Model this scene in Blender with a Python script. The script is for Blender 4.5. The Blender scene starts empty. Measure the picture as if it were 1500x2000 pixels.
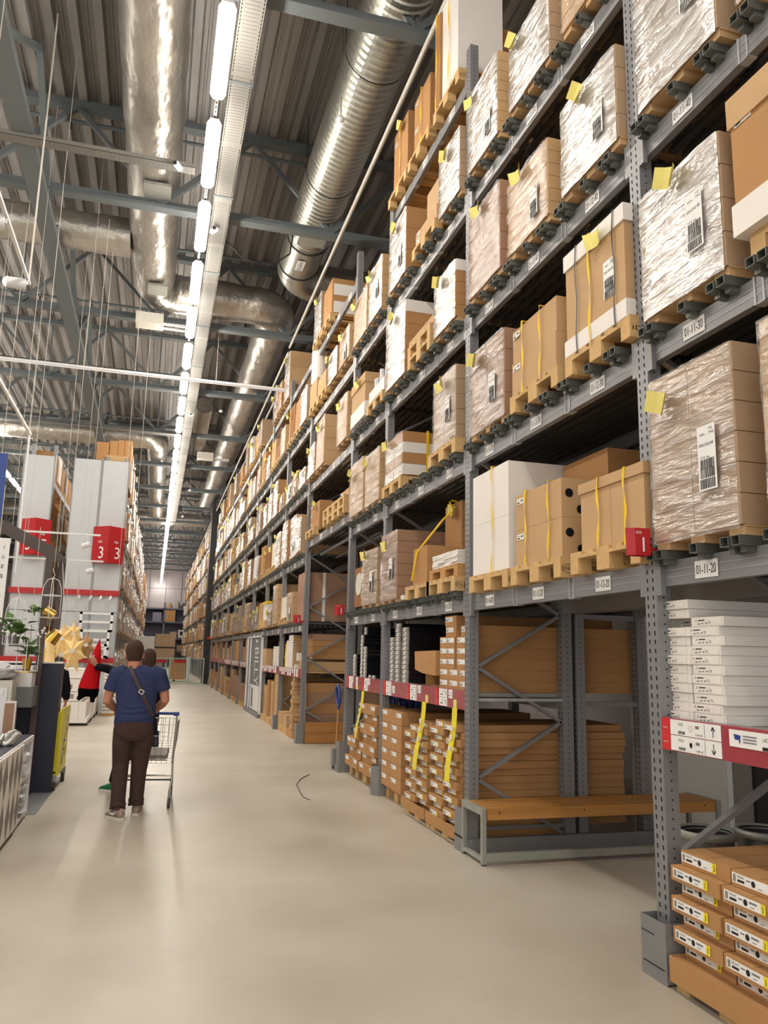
import bpy, bmesh, math, random
from mathutils import Vector, Matrix, noise
C = bpy.context.scene.collection
S = bpy.context.scene
PI = math.pi
R = random.Random(7)

# ---------------------------------------------------------------- materials
def lin(h):
    h = h.lstrip('#'); r = []
    for i in (0, 2, 4):
        c = int(h[i:i+2], 16) / 255
        r.append(c / 12.92 if c <= .04045 else ((c + .055) / 1.055) ** 2.4)
    return (*r, 1)
MATS = {}
def mat(name, col, rough=.6, metal=0., spec=.5, bump=0., bscale=30., bstretch=(1, 1, 1), var=0., vscale=4., coat=0., emis=None, estr=0., sheen=0.):
    m = bpy.data.materials.new(name); m.use_nodes = True
    nt = m.node_tree; b = nt.nodes['Principled BSDF']
    b.inputs['Base Color'].default_value = lin(col); b.inputs['Roughness'].default_value = rough
    b.inputs['Metallic'].default_value = metal; b.inputs['Specular IOR Level'].default_value = spec
    b.inputs['Coat Weight'].default_value = coat
    if emis:
        b.inputs['Emission Color'].default_value = lin(emis); b.inputs['Emission Strength'].default_value = estr
    if bump or var:
        tc = nt.nodes.new('ShaderNodeTexCoord'); mp = nt.nodes.new('ShaderNodeMapping')
        nt.links.new(tc.outputs['Object'], mp.inputs['Vector']); mp.inputs['Scale'].default_value = bstretch
    if bump:
        n = nt.nodes.new('ShaderNodeTexNoise'); n.inputs['Scale'].default_value = bscale; n.inputs['Detail'].default_value = 3
        bp = nt.nodes.new('ShaderNodeBump'); bp.inputs['Strength'].default_value = bump; bp.inputs['Distance'].default_value = .06 if name == 'foil' else .02
        nt.links.new(mp.outputs[0], n.inputs['Vector']); nt.links.new(n.outputs['Fac'], bp.inputs['Height'])
        nt.links.new(bp.outputs[0], b.inputs['Normal'])
    if var:
        n = nt.nodes.new('ShaderNodeTexNoise'); n.inputs['Scale'].default_value = vscale; n.inputs['Detail'].default_value = 4
        nt.links.new(mp.outputs[0], n.inputs['Vector'])
        mx = nt.nodes.new('ShaderNodeMix'); mx.data_type = 'RGBA'; mx.blend_type = 'MULTIPLY'
        mx.inputs[0].default_value = 1
        cr = nt.nodes.new('ShaderNodeMapRange'); cr.inputs[1].default_value = .3; cr.inputs[2].default_value = .7
        cr.inputs[3].default_value = 1 - var; cr.inputs[4].default_value = 1
        nt.links.new(n.outputs['Fac'], cr.inputs[0]); mx.inputs[6].default_value = lin(col)
        nt.links.new(cr.outputs[0], mx.inputs[7]); nt.links.new(mx.outputs[2], b.inputs['Base Color'])
    MATS[name] = m; return m

mat('card', 'b98b5c', .75, spec=.25, var=.1, vscale=2.5, bump=.06, bscale=60)
mat('card_light', 'c9a57a', .75, spec=.25, var=.1, vscale=2.5)
mat('card_dark', '9c6b42', .8, spec=.2, var=.12, vscale=2.5)
mat('card_pale', 'b3977a', .7, spec=.3, var=.08)
mat('card_pink', 'a8836a', .7, spec=.3, var=.08)
mat('card_white', 'ece6e0', .6, spec=.35, var=.04)
mat('card_seam', '6e4a2c', .9)
mat('card_grey', '8f887e', .7)
mat('paper', 'efeeec', .6, spec=.3)
mat('ink', '1c1c1e', .7)
mat('ink_soft', '77777a', .7)
mat('tag_yellow', 'e9dc86', .7, spec=.2)
mat('strap_yellow', 'f2c813', .5)
mat('banner_yellow', 'f0de3a', .45)
mat('label_yellow', 'f0dc2c', .5)
mat('strap_black', '1e1c1d', .5)
mat('wood', 'c99a62', .75, spec=.25, var=.25, vscale=3, bstretch=(1, 6, 6))
mat('wood_pale', 'd8b27c', .75, spec=.25, var=.2, vscale=3, bstretch=(1, 6, 6))
mat('bench_wood', 'c28a4a', .5, spec=.4, var=.25, vscale=2, bstretch=(.6, 9, 9))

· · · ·

> _REQUIREMENTS_
Give every line above again exactly, with no pictures.

> _REPLY_
Model this scene in Blender with a Python script. The script is for Blender 4.5. The Blender scene starts empty. Measure the picture as if it were 1500x2000 pixels.
import bpy, bmesh, math, random
from mathutils import Vector, Matrix, noise
C = bpy.context.scene.collection
S = bpy.context.scene
PI = math.pi
R = random.Random(7)

# ---------------------------------------------------------------- materials
def lin(h):
    h = h.lstrip('#'); r = []
    for i in (0, 2, 4):
        c = int(h[i:i+2], 16) / 255
        r.append(c / 12.92 if c <= .04045 else ((c + .055) / 1.055) ** 2.4)
    return (*r, 1)
MATS = {}
def mat(name, col, rough=.6, metal=0., spec=.5, bump=0., bscale=30., bstretch=(1, 1, 1), var=0., vscale=4., coat=0., emis=None, estr=0., sheen=0.):
    m = bpy.data.materials.new(name); m.use_nodes = True
    nt = m.node_tree; b = nt.nodes['Principled BSDF']
    b.inputs['Base Color'].default_value = lin(col); b.inputs['Roughness'].default_value = rough
    b.inputs['Metallic'].default_value = metal; b.inputs['Specular IOR Level'].default_value = spec
    b.inputs['Coat Weight'].default_value = coat
    if emis:
        b.inputs['Emission Color'].default_value = lin(emis); b.inputs['Emission Strength'].default_value = estr
    if bump or var:
        tc = nt.nodes.new('ShaderNodeTexCoord'); mp = nt.nodes.new('ShaderNodeMapping')
        nt.links.new(tc.outputs['Object'], mp.inputs['Vector']); mp.inputs['Scale'].default_value = bstretch
    if bump:
        n = nt.nodes.new('ShaderNodeTexNoise'); n.inputs['Scale'].default_value = bscale; n.inputs['Detail'].default_value = 3
        bp = nt.nodes.new('ShaderNodeBump'); bp.inputs['Strength'].default_value = bump; bp.inputs['Distance'].default_value = .06 if name == 'foil' else .02
        nt.links.new(mp.outputs[0], n.inputs['Vector']); nt.links.new(n.outputs['Fac'], bp.inputs['Height'])
        nt.links.new(bp.outputs[0], b.inputs['Normal'])
    if var:
        n = nt.nodes.new('ShaderNodeTexNoise'); n.inputs['Scale'].default_value = vscale; n.inputs['Detail'].default_value = 4
        nt.links.new(mp.outputs[0], n.inputs['Vector'])
        mx = nt.nodes.new('ShaderNodeMix'); mx.data_type = 'RGBA'; mx.blend_type = 'MULTIPLY'
        mx.inputs[0].default_value = 1
        cr = nt.nodes.new('ShaderNodeMapRange'); cr.inputs[1].default_value = .3; cr.inputs[2].default_value = .7
        cr.inputs[3].default_value = 1 - var; cr.inputs[4].default_value = 1
        nt.links.new(n.outputs['Fac'], cr.inputs[0]); mx.inputs[6].default_value = lin(col)
        nt.links.new(cr.outputs[0], mx.inputs[7]); nt.links.new(mx.outputs[2], b.inputs['Base Color'])
    MATS[name] = m; return m

mat('card', 'b98b5c', .75, spec=.25, var=.1, vscale=2.5, bump=.06, bscale=60)
mat('card_light', 'c9a57a', .75, spec=.25, var=.1, vscale=2.5)
mat('card_dark', '9c6b42', .8, spec=.2, var=.12, vscale=2.5)
mat('card_pale', 'b3977a', .7, spec=.3, var=.08)
mat('card_pink', 'a8836a', .7, spec=.3, var=.08)
mat('card_white', 'ece6e0', .6, spec=.35, var=.04)
mat('card_seam', '6e4a2c', .9)
mat('card_grey', '8f887e', .7)
mat('paper', 'efeeec', .6, spec=.3)
mat('ink', '1c1c1e', .7)
mat('ink_soft', '77777a', .7)
mat('tag_yellow', 'e9dc86', .7, spec=.2)
mat('strap_yellow', 'f2c813', .5)
mat('banner_yellow', 'f0de3a', .45)
mat('label_yellow', 'f0dc2c', .5)
mat('strap_black', '1e1c1d', .5)
mat('wood', 'c99a62', .75, spec=.25, var=.25, vscale=3, bstretch=(1, 6, 6))
mat('wood_pale', 'd8b27c', .75, spec=.25, var=.2, vscale=3, bstretch=(1, 6, 6))
mat('bench_wood', 'c28a4a', .5, spec=.4, var=.25, vscale=2, bstretch=(.6, 9, 9))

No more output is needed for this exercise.